> _YOUR OBJECTIVE_
Starting at the line that contains "offset(K, .0), .0, 'kerb_face', skirt=.2)", restate each line word for word through the final line of the data, keeping both ends.

──────────

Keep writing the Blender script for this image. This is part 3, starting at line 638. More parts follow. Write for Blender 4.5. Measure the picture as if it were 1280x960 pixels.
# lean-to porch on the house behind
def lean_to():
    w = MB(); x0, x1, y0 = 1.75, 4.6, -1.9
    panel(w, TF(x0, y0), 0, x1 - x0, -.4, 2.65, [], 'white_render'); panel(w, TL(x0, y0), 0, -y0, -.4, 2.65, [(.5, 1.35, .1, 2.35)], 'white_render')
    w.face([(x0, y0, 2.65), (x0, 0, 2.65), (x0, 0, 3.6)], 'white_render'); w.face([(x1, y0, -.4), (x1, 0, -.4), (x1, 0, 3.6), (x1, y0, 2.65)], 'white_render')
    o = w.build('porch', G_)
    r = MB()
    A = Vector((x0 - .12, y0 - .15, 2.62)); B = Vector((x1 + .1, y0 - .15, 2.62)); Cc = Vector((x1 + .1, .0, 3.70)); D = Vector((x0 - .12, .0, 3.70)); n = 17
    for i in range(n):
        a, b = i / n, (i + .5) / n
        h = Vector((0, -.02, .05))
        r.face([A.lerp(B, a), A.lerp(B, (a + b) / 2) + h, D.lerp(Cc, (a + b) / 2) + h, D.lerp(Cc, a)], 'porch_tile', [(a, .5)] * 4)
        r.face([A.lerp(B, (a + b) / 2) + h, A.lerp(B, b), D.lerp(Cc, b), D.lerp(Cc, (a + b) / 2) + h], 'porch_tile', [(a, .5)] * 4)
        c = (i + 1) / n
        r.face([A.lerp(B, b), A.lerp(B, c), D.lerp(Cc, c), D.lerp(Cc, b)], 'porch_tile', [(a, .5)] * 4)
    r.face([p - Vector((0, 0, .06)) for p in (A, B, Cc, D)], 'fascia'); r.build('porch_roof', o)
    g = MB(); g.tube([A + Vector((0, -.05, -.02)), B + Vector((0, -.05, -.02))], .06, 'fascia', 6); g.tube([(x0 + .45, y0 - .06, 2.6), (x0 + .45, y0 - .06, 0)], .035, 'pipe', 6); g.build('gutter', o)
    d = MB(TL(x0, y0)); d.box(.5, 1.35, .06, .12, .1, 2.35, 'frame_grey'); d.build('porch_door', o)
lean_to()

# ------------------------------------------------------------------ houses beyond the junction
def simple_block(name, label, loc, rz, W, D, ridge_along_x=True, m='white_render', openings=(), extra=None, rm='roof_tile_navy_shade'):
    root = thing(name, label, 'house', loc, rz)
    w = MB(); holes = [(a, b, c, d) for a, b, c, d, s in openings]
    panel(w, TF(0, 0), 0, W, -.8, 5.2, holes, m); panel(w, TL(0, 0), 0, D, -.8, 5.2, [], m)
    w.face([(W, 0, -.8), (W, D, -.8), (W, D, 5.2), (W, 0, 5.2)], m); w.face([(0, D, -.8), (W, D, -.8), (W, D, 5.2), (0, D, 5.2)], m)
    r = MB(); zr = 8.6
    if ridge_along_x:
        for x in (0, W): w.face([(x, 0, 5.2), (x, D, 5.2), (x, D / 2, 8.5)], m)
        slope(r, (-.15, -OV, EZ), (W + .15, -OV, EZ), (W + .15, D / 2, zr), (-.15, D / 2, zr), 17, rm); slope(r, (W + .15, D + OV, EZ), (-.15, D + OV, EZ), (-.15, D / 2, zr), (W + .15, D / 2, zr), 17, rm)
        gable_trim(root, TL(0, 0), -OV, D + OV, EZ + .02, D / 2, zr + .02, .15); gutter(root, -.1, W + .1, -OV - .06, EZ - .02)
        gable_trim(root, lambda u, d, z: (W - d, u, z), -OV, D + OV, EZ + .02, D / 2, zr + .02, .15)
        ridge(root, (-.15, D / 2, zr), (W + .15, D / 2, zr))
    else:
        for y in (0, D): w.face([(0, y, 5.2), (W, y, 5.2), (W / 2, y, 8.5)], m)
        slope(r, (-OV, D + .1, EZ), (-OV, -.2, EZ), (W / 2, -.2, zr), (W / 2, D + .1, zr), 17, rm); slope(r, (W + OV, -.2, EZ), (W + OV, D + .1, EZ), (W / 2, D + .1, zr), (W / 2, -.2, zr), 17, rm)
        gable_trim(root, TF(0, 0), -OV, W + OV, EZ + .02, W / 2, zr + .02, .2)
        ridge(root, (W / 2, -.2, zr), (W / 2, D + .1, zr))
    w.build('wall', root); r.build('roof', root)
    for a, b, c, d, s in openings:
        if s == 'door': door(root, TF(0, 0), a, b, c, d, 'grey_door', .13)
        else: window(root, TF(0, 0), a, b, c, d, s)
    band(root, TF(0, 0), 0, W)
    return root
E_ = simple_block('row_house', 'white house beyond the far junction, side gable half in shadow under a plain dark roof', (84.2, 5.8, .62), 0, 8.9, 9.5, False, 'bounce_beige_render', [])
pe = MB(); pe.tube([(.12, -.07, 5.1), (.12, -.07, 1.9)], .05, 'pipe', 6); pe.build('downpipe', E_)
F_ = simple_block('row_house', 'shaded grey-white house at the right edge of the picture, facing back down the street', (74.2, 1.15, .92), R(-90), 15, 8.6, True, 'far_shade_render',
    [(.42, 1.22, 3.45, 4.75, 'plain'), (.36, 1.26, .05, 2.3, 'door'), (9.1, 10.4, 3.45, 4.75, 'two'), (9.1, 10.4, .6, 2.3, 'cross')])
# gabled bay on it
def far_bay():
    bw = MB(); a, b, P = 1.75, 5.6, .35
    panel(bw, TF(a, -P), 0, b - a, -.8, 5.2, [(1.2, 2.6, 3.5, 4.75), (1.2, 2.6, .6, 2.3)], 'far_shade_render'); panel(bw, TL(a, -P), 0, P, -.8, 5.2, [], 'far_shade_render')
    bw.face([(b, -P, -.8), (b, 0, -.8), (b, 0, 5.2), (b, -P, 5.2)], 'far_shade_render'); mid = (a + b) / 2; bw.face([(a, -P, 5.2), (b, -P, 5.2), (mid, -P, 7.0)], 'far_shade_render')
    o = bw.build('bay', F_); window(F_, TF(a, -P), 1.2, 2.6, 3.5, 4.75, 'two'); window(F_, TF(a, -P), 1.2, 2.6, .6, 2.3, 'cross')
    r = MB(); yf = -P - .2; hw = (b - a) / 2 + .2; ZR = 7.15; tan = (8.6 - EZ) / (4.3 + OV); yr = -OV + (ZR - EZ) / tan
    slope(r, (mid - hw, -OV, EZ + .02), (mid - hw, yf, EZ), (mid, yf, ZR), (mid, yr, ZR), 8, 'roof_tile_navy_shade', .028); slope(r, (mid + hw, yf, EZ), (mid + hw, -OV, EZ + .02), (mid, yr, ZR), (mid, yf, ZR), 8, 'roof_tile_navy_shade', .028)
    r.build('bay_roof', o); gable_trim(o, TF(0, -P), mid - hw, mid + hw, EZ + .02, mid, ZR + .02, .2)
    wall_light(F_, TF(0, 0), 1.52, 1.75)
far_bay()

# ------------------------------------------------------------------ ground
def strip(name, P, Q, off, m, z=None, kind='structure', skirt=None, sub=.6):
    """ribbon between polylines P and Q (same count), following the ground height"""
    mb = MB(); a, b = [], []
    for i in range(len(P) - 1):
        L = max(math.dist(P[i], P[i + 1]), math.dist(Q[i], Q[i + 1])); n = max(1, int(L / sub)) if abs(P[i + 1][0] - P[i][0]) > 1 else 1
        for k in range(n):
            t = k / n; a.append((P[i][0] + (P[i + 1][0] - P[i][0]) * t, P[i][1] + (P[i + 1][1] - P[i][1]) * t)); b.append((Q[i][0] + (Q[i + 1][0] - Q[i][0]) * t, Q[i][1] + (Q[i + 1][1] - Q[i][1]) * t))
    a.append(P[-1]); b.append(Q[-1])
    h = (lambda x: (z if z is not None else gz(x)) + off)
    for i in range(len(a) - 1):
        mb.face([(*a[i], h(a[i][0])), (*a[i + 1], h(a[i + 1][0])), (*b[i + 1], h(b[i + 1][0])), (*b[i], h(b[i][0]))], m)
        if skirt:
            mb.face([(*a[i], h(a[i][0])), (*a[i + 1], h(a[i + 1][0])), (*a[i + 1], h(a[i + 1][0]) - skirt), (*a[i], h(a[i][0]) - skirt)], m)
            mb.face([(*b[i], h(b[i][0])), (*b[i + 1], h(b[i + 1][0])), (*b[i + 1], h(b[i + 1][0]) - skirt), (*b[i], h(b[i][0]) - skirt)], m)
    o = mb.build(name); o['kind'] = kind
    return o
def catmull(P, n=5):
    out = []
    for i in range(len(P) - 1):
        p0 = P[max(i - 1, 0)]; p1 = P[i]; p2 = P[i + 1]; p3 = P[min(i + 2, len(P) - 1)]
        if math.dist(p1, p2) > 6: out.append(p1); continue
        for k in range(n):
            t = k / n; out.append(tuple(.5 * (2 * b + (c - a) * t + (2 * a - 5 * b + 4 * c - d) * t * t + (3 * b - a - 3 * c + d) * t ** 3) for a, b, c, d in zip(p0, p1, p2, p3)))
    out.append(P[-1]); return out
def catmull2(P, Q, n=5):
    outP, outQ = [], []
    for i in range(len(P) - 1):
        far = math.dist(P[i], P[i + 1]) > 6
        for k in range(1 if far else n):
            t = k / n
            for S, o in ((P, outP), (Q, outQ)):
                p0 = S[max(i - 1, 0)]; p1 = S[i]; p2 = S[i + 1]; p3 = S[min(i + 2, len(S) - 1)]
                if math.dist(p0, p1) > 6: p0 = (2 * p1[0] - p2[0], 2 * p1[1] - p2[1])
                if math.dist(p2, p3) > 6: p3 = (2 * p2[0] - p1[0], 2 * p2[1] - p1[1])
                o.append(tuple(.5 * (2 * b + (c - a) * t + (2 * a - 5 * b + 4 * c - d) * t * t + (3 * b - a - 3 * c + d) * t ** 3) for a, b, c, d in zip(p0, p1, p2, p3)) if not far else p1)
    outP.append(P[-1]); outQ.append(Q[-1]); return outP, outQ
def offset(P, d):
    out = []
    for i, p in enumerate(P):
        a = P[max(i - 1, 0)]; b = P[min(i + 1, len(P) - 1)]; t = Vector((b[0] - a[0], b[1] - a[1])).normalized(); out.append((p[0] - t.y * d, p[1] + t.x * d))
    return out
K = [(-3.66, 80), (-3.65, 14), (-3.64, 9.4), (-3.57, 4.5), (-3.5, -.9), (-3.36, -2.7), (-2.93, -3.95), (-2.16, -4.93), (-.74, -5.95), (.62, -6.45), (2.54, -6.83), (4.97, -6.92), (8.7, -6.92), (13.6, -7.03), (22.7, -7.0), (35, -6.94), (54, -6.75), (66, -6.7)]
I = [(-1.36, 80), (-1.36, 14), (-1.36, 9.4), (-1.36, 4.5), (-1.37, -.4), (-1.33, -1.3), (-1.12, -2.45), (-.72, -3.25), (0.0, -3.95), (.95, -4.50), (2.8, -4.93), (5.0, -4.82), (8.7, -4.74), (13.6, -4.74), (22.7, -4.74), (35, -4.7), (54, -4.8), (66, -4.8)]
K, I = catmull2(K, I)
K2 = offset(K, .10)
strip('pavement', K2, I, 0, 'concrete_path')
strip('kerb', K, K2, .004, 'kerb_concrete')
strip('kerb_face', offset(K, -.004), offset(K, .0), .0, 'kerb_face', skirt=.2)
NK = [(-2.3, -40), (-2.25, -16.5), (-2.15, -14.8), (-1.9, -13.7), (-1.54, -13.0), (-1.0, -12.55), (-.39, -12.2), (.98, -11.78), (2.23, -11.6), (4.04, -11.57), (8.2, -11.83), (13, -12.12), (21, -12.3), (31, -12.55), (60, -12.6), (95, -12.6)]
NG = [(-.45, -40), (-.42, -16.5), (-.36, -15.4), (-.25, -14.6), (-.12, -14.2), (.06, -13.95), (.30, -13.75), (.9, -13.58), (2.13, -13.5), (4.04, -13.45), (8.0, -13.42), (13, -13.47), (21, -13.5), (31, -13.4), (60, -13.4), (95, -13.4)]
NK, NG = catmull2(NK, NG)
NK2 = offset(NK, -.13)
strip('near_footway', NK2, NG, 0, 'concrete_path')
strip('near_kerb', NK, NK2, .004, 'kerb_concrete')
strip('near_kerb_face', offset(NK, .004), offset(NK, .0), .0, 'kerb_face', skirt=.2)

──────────

> _THE RESPONSE_
strip('kerb_face', offset(K, -.004), offset(K, .0), .0, 'kerb_face', skirt=.2)
NK = [(-2.3, -40), (-2.25, -16.5), (-2.15, -14.8), (-1.9, -13.7), (-1.54, -13.0), (-1.0, -12.55), (-.39, -12.2), (.98, -11.78), (2.23, -11.6), (4.04, -11.57), (8.2, -11.83), (13, -12.12), (21, -12.3), (31, -12.55), (60, -12.6), (95, -12.6)]
NG = [(-.45, -40), (-.42, -16.5), (-.36, -15.4), (-.25, -14.6), (-.12, -14.2), (.06, -13.95), (.30, -13.75), (.9, -13.58), (2.13, -13.5), (4.04, -13.45), (8.0, -13.42), (13, -13.47), (21, -13.5), (31, -13.4), (60, -13.4), (95, -13.4)]
NK, NG = catmull2(NK, NG)
NK2 = offset(NK, -.13)
strip('near_footway', NK2, NG, 0, 'concrete_path')
strip('near_kerb', NK, NK2, .004, 'kerb_concrete')
strip('near_kerb_face', offset(NK, .004), offset(NK, .0), .0, 'kerb_face', skirt=.2)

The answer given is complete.